§ Exercise instructions: Copy out exactly the lines from the first line of the material below through the line containing "var rng := RandomNumberGenerator.new()", and nothing beyond them.

:: Dataset section ::

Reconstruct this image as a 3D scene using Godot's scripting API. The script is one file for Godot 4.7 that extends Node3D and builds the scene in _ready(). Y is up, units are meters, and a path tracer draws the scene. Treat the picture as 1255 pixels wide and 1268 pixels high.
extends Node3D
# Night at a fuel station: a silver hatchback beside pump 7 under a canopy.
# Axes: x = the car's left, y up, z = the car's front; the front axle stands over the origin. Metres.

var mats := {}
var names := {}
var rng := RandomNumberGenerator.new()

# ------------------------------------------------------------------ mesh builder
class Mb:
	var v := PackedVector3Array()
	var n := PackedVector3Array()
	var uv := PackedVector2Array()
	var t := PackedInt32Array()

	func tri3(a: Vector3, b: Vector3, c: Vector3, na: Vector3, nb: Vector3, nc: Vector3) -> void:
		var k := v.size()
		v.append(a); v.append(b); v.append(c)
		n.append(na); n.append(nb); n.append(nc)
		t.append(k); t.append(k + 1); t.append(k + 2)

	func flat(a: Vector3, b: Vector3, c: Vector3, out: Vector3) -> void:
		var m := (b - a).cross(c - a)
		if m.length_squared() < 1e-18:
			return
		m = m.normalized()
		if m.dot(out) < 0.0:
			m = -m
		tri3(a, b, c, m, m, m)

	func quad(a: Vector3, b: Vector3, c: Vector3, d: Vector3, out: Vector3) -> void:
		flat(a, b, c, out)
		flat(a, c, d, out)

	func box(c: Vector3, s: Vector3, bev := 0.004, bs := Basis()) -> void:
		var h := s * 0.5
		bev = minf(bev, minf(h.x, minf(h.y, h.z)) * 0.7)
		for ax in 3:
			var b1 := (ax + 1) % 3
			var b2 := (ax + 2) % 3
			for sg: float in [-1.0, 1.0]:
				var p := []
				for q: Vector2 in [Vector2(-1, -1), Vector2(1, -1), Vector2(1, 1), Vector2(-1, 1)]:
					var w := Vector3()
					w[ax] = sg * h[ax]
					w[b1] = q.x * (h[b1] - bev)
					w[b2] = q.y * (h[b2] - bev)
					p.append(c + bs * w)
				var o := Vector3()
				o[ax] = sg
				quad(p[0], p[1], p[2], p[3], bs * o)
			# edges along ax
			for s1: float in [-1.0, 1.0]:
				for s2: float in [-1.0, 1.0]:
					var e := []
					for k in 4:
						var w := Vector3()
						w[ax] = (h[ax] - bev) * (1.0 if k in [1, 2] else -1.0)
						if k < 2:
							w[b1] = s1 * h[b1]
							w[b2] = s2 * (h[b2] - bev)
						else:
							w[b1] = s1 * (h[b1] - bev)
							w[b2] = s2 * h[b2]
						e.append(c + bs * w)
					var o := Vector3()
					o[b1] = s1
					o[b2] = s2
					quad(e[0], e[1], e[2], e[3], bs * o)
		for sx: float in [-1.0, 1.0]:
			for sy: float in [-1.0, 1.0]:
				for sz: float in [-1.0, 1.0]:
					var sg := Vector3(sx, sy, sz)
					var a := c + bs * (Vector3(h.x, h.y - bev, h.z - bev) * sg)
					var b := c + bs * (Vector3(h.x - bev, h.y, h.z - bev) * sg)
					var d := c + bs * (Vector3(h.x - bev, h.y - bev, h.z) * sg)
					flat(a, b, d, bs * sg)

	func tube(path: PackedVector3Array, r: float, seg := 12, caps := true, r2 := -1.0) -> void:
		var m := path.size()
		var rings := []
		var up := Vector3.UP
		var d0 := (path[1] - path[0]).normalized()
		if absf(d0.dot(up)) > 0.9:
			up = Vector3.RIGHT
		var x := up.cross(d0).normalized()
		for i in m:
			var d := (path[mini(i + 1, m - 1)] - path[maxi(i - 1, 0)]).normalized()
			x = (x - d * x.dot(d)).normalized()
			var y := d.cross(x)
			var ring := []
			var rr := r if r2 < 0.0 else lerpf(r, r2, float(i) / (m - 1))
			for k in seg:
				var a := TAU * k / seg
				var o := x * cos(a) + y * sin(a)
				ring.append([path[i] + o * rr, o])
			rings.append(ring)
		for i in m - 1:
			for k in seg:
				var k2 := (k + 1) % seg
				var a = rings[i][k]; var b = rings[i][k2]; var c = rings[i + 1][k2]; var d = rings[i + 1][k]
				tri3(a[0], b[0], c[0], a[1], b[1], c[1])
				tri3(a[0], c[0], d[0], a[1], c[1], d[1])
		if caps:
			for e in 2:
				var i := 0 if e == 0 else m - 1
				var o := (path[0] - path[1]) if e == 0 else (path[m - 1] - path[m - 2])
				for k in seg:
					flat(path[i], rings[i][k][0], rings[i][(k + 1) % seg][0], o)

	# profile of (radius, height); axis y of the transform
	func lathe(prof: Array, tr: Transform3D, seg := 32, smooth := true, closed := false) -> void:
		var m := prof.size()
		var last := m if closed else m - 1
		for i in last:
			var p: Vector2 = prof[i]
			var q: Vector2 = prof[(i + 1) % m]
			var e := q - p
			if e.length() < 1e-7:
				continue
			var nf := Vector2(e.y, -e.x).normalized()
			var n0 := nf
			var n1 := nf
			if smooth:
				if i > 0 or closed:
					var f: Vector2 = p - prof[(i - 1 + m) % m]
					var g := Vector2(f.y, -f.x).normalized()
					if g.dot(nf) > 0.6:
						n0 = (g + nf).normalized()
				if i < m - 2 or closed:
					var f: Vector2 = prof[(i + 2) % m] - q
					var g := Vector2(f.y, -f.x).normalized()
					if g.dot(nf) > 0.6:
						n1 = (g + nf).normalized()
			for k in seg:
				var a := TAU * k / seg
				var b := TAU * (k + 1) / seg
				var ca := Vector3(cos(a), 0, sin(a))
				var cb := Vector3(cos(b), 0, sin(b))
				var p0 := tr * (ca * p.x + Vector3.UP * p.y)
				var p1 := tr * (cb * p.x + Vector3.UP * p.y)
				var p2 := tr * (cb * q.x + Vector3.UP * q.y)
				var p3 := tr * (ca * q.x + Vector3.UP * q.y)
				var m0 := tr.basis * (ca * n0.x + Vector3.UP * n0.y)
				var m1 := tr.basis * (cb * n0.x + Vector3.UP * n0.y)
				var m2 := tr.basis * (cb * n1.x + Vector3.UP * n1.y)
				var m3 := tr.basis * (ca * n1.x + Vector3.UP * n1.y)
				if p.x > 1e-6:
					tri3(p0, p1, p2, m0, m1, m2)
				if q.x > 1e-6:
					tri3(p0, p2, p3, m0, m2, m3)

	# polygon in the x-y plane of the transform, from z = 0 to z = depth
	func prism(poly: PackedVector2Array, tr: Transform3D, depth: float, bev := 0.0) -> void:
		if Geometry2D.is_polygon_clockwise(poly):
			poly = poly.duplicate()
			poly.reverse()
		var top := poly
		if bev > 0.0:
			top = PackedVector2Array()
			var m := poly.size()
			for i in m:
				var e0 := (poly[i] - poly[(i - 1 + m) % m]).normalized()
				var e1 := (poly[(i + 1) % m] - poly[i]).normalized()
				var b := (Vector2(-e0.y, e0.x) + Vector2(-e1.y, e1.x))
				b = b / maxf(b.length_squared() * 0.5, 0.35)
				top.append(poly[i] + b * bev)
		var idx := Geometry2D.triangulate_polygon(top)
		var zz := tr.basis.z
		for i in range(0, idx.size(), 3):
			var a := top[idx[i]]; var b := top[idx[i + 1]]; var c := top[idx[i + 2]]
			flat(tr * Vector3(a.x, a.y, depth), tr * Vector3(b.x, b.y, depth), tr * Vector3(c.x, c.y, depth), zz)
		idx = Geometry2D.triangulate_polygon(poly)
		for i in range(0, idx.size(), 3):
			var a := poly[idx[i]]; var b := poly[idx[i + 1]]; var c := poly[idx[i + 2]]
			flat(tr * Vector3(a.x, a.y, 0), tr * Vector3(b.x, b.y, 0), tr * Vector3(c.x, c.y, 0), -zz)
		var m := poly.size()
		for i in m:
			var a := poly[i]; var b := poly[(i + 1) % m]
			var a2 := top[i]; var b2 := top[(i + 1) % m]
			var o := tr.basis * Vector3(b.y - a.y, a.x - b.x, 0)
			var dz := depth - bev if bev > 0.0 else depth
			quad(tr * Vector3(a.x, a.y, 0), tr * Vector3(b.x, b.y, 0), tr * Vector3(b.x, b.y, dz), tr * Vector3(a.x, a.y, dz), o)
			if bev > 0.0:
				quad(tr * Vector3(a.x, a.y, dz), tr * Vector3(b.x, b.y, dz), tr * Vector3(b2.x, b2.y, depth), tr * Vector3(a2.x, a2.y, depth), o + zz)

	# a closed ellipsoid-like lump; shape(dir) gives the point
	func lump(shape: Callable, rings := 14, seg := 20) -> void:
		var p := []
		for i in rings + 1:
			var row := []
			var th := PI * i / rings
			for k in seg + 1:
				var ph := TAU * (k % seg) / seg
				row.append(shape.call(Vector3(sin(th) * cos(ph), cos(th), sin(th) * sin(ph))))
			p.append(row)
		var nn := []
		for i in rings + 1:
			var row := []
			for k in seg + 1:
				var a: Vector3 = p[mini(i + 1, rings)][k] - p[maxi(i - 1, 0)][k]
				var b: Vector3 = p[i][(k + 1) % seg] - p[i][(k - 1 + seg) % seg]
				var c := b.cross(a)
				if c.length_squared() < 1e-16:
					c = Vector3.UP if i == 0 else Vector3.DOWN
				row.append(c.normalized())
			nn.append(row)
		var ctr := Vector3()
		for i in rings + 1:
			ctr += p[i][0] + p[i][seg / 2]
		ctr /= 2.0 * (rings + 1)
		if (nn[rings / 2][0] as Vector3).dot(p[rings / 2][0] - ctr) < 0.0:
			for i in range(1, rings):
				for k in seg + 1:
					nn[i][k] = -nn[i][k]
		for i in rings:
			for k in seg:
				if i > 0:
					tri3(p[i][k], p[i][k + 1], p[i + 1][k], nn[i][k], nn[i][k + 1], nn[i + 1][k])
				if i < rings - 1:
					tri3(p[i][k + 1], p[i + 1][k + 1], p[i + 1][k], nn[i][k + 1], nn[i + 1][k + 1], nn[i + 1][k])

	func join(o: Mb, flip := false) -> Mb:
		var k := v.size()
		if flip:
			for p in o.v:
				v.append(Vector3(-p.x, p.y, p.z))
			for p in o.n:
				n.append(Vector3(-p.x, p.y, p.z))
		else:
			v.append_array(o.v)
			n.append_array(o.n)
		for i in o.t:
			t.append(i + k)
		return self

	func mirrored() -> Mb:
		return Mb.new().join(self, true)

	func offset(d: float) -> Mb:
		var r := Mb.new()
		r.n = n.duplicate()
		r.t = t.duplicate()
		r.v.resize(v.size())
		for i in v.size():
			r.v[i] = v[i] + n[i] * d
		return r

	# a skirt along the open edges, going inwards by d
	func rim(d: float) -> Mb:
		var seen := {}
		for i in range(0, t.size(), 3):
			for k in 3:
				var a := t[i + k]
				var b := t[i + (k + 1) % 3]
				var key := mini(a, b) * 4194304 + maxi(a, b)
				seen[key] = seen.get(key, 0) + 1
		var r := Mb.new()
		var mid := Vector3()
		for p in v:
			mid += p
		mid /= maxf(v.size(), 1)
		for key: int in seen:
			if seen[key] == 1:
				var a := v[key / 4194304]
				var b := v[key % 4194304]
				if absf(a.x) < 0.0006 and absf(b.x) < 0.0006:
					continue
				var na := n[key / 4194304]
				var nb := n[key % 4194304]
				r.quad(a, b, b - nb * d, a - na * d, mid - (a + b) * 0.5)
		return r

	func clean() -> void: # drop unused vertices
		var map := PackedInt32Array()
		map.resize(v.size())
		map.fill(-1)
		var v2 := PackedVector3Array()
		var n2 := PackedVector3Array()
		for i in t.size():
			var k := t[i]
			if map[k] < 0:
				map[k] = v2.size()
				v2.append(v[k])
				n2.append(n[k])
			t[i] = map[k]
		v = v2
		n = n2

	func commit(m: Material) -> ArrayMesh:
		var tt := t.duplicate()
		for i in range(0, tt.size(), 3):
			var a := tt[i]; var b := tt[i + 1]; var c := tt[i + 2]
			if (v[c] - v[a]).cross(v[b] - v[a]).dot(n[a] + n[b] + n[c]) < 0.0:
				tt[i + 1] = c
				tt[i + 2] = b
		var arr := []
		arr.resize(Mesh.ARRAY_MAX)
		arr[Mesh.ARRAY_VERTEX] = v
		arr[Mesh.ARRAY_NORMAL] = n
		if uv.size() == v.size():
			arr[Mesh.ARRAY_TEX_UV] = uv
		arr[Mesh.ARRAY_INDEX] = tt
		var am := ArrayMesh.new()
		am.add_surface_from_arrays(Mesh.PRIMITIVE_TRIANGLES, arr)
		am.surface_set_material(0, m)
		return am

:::

§ Exercise response:
Reconstruct this image as a 3D scene using Godot's scripting API. The script is one file for Godot 4.7 that extends Node3D and builds the scene in _ready(). Y is up, units are meters, and a path tracer draws the scene. Treat the picture as 1255 pixels wide and 1268 pixels high.
extends Node3D
# Night at a fuel station: a silver hatchback beside pump 7 under a canopy.
# Axes: x = the car's left, y up, z = the car's front; the front axle stands over the origin. Metres.

var mats := {}
var names := {}
var rng := RandomNumberGenerator.new()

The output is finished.